Bersama pramuwisata juga, para pengunjung dapat bertanya banyak hal yang mereka temui dalam ruang-ruang galeri. Ada juga sajian tentang perkembangan politik di Solo. Tak sedikit juga dari rombongan pengunjung yang tergelitik untuk menanyakan petihal perkembangan komunis di Solo.
Saya berpandangan bahwa setidaknya tempat yang sederhana, tetapi mampu menampilkan ragam penyajian fitur sejarah yang menarik ini, telah berhasil memercik semangat budaya dan menjadi aset edukasi sejarah bagi orang-orang yang punya keingintahuan tentang sejarah kotanya.
"Lumayan buat edukasi sejarah, saya yang secara awam jadi bisa banyak tahu tentang sejarah [Kota Surakarta]," ungkap Jonanda saat menemani langkah saya memasuki ruang demi ruang dalam Rumah Budaya Kratonan. Merogoh kocek senilai Rp25.000, kita diajak menyusuri ruang edukasi sejarah yang menarik.
Pada akhir perjalanan, terdapat perpustakaan dengan koleksi buku yang beragam. Tidak hanya buku sejarah yang sohor seperti Babad Tanah Jawa atau Max Havelaar, tetapi juga banyak novel-novel populer yang membuat banyak pengunjung bisa bersantai sembari membaca.
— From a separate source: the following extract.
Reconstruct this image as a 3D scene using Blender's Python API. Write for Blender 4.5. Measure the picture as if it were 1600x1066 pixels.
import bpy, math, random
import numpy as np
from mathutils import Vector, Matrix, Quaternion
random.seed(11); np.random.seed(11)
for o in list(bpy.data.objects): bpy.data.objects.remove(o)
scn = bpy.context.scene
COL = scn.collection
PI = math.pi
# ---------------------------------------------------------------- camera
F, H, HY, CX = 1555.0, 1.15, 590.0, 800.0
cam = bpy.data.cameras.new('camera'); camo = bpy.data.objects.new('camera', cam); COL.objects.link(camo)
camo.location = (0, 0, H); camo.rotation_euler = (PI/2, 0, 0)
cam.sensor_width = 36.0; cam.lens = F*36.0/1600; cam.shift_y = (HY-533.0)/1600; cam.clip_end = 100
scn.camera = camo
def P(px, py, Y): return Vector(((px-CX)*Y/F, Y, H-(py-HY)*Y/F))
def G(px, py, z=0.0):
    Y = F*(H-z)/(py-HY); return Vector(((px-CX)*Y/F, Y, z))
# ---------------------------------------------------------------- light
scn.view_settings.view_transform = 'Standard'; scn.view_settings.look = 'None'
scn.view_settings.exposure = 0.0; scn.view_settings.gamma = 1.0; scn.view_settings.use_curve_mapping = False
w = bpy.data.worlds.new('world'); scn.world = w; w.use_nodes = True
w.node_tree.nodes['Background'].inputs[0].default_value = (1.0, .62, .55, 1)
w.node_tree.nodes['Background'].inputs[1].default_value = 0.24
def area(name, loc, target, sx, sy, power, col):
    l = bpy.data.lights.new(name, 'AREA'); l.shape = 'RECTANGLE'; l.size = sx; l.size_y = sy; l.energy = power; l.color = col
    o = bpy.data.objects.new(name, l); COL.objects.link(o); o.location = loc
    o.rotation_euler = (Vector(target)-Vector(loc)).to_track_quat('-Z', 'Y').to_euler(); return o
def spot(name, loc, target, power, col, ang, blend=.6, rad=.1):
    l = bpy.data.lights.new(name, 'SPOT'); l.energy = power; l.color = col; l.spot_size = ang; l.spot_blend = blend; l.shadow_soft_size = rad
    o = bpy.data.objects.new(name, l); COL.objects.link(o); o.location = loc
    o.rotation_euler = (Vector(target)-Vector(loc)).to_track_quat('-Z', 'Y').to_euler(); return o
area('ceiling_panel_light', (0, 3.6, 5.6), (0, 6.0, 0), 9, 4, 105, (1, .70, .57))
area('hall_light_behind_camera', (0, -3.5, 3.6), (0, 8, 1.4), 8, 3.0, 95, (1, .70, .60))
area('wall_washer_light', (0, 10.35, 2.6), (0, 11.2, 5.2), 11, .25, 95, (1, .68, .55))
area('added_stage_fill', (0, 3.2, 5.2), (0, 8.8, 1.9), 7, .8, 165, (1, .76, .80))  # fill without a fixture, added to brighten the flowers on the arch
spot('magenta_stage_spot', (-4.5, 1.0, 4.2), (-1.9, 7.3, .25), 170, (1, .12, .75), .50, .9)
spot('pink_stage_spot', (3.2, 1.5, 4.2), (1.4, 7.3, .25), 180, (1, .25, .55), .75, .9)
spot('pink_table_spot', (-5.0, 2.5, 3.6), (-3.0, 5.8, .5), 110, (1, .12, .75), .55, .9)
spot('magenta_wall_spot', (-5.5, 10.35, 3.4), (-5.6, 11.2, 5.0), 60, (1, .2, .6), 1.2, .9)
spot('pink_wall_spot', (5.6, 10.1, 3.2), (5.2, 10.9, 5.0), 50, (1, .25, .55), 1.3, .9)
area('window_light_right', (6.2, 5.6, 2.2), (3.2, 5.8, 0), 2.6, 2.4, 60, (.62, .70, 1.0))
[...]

Satu ruang tanam paksa, melecutkan refleksi para pengunjung tentang penderitaan dan pemikiran kritis dari Edward Douwes Dekker yang menentang cultuurstelsel. Hingga penulis terpantik dengan satu ruang yang memampang pertanyaan: "Masih adakah semangat Multatuli hari ini?"
Selain menjadi ruang edukasi sejarah, Rumah Budaya Kratonan yang menampilkan suasana vintage, kerap dijadikan sebagai objek foto atau konten para pengunjung yang datang.
Banyak spot di areal Rumah Budaya Kratonan yang lantas menjadi ramai di media sosial, seperti TikTok. Para pengunjung dari kalangan millenials, sering mengambil video di sana, membuat konten, atau bersantai sembari mengambil gambar.
Meski terbilang baru, kehadiran Rumah Budaya Kratonan telah mewujudkan semangat kebudayaan dan pembacaan kembali sejarah tentang Kota Surakarta. Ia menjadi ruang edukasi sejarah bagi generasi muda yang ingin belajar tentang sejarah bangsanya.